Entre monja y escritora




Por Viridiana Nárud

Toda mi vida, que ya comienza a ser larga, me he preguntado si no debí haber sido mejor monja en lugar de escritora. En un absurdo ideal, alimentado por la fantasía, creí que el mundo del celibato, de la abstracción, sería mucho más hermoso que lidiar con estos asuntos de la carne, del deseo, de la humanidad. Si quería mi mente encontrar un refugio, me enclaustraba en ese convento imaginario y oraba. Pensaba cómo la iluminación entraría por mi ventana y llegaría a un nivel de consciencia, de santidad. Trataba de despojarme de todo aquello que me volvía humana, esos residuos de una pasión transpirarlos a través del ejercicio hasta que llegara el olvido.

En un episodio protagonizado por la sincronicidad, conocí a una mujer que perteneció a una hermandad y que fue rechazada ya que sus pecados eran grandes, como la vanidad, o su carisma demasiado débil para continuar su camino. Llena de dudas la interrogué. Ella se había dedicado a la oración diaria durante cinco horas en un año. ¿Qué había visto? ¿Qué se había presentado ante ella durante un año? ¿Qué buscaba encontrar en la oración durante cinco horas? La respuesta provocó que mis piernas sintieran la gravedad y que mi boca se abriera como una idiota. NADA, no buscaba nada. Lo hacía como una tarea, no como una entrega de su espíritu.

Recodé mi escuela primaria, las monjas que me maltrataron, el miedo que sentía de que dios me viera y cómo me ocultaba de él bajo la cama sabiendo que no podía porque era omnipresente y omnipotente. Recordé que únicamente había conocido un alma buena enclaustrada en esos muros, y, que esa misma alma, me había pedido que diera mi vida por dios.
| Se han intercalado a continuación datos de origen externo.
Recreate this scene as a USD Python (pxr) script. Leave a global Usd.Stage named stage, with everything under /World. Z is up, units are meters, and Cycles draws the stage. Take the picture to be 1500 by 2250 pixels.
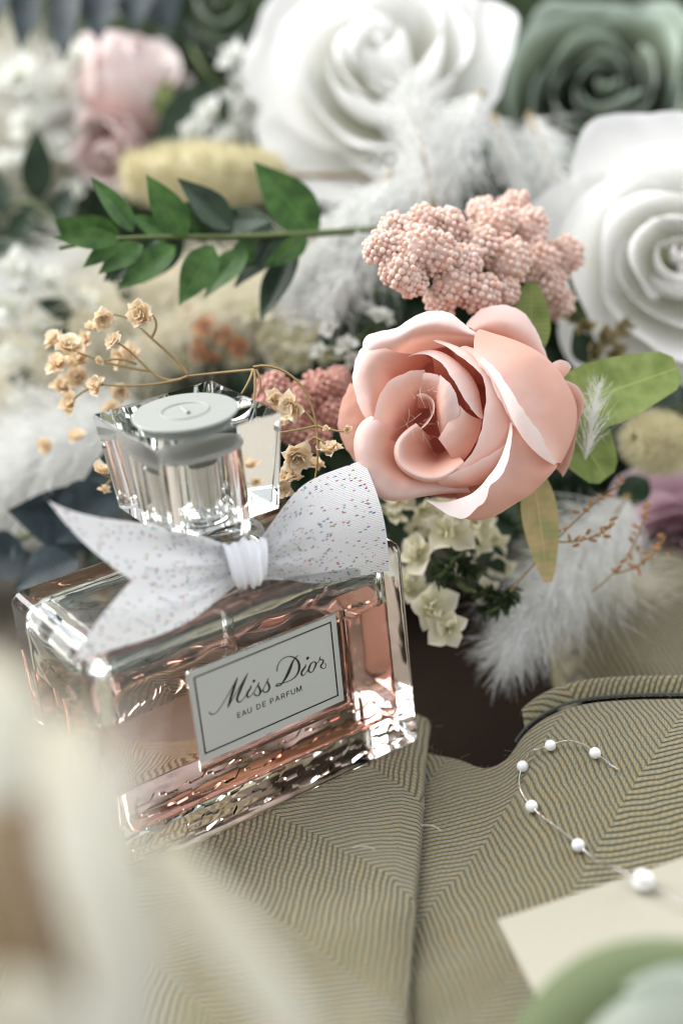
import math, random
import numpy as np, trimesh, manifold3d, usdkit, meshkit
from shapely import geometry as sg, ops as so
from pxr import Usd, UsdGeom, UsdLux, UsdShade, Gf, Sdf

stage = Usd.Stage.CreateInMemory()
UsdGeom.SetStageUpAxis(stage, UsdGeom.Tokens.z); UsdGeom.SetStageMetersPerUnit(stage, 1.0)
UsdGeom.Xform.Define(stage, '/World'); UsdGeom.Scope.Define(stage, '/World/Looks')
rng = np.random.default_rng(7); random.seed(7)
A = np.array

# ------------------------------------------------------------------ camera
CAM = A([-.11215, -.21062, .17205])
RT = A([.82122, -.56418, -.08544]); DN = A([-.29901, -.29797, -.90654]); FW = A([.48599, .77001, -.41339]); UP = -DN
FPX = 3125.0
cam = UsdGeom.Camera.Define(stage, '/World/camera')
cam.AddTransformOp().Set(Gf.Matrix4d(*RT, 0, *UP, 0, *(-FW), 0, *CAM, 1))
cam.CreateFocalLengthAttr(50.0); cam.CreateHorizontalApertureAttr(24.0); cam.CreateVerticalApertureAttr(36.0)
cam.CreateFStopAttr(5.6); cam.CreateFocusDistanceAttr(.287); cam.CreateClippingRangeAttr(Gf.Vec2f(.005, 50))
cam.CreateExposureAttr(0.78)

# ------------------------------------------------------------------ light: a pale room, a tall window at the left, a weaker one behind
def light_mat(name, color, strength):
    return usdkit.material(stage, '/World/Looks/' + name, {'b': ('background_shader', {'color': color, 'strength': strength})}, surface='b.background')
dome = UsdLux.DomeLight.Define(stage, '/World/sky')
UsdShade.MaterialBindingAPI.Apply(dome.GetPrim()).Bind(light_mat('room_light', (.93, .955, 1.0), .50))
dome.GetPrim().SetCustomDataByKey('kind', 'structure')
def look_matrix(pos, target):
    z = A(pos, float) - A(target, float); z /= np.linalg.norm(z)
    x = np.cross([0, 0, 1], z); x /= np.linalg.norm(x); y = np.cross(z, x)
    return Gf.Matrix4d(*x, 0, *y, 0, *z, 0, *map(float, pos), 1)
def window_light(name, pos, target, w, h, power, color):
    l = UsdLux.RectLight.Define(stage, '/World/' + name)
    l.AddTransformOp().Set(look_matrix(pos, target)); l.CreateWidthAttr(w); l.CreateHeightAttr(h)
    l.CreateIntensityAttr(power); l.CreateColorAttr(Gf.Vec3f(*color))
T0 = A([0, .02, .05])
window_light('window_light', T0 + 1.3 * (-.55 * RT + .75 * A([0, 0, 1]) + .25 * FW), T0, 1.1, 1.3, 4.9, (1, .99, .965))
window_light('window_light_001', T0 + 1.5 * (.95 * RT + .42 * A([0, 0, 1]) + .25 * FW), T0, .6, 1.2, 2.8, (.97, .985, 1))

# ------------------------------------------------------------------ helpers
def at(px, py, d):
    return CAM + d * (FW + (px - 750) / FPX * RT + (py - 1125) / FPX * DN)
def plane_at(px, py, z=0.0):
    r = FW + (px - 750) / FPX * RT + (py - 1125) / FPX * DN
    return CAM + (z - CAM[2]) / r[2] * r
def cv(a, b, c):          # a right, b up, c towards the viewer
    v = a * RT + b * UP - c * FW
    return v / np.linalg.norm(v)
_count = {}
def numbered(parent, name):
    k = (parent, name); n = _count.get(k, 0); _count[k] = n + 1
    return f'{parent}/{name}' if n == 0 else f'{parent}/{name}_{n:03d}'
def tag(p, label=None, cat=None, group=None, kind=None):
    for k, v in (('label', label), ('category', cat), ('group', group), ('kind', kind)):
        if v: p.SetCustomDataByKey(k, v)
def thing(name, label, cat, loc=(0, 0, 0), group=None):
    x = UsdGeom.Xform.Define(stage, numbered('/World', name)); x.AddTranslateOp().Set(Gf.Vec3d(*map(float, loc)))
    x.GetPrim().SetCustomDataByKey('base', Gf.Vec3d(*map(float, loc)))
    tag(x.GetPrim(), label, cat, group)
    return x.GetPrim()
def base_of(prim):
    while prim and prim.GetPath().pathString != '/World':
        b = prim.GetCustomDataByKey('base')
        if b is not None: return A([b[0], b[1], b[2]])
        prim = prim.GetParent()
    return np.zeros(3)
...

Algo muy parecido a la mezquita roja en Islamabad, Pakistan.

Después, en el metrobus, me encontré con un sequito de monjas cansadas por el calor y, quedé sorprendida al ver cómo una de ellas no se atrevió a tomar asiento a pesar de su cansancio. En su pecho colgaba la palabra culpa, al menos, yo lo pude ver. Tenía los ojos de otras monjas en ella, juzgándola, reprimiendo su naturaleza. Agradecí poderme sentar. Las vi marcharse estaciones después y como dos de ellas se acariciaban de manera oculta.

Los libros, la escritura, no me han reprimido, no han pedido que cambie por deber ser “algo”. Me he sentado frente a ellos y me han mostrado mundos que jamás podría haber soñado. Encontré a dios a través de Jung y mi propia divinidad. No tuve que renunciar a mi personalidad ni a mi vanidad para que un libro me aceptara. Así que, supongo, no existe mayor libertad que la oportunidad de leer un buen libro, escribir para encontrarme, esperando que la iluminación llegue. Sí, me gusta pensar en conceptos místicos que hoy en día se ven con desagrado. Me gusta escribir a pesar de mí y conmigo.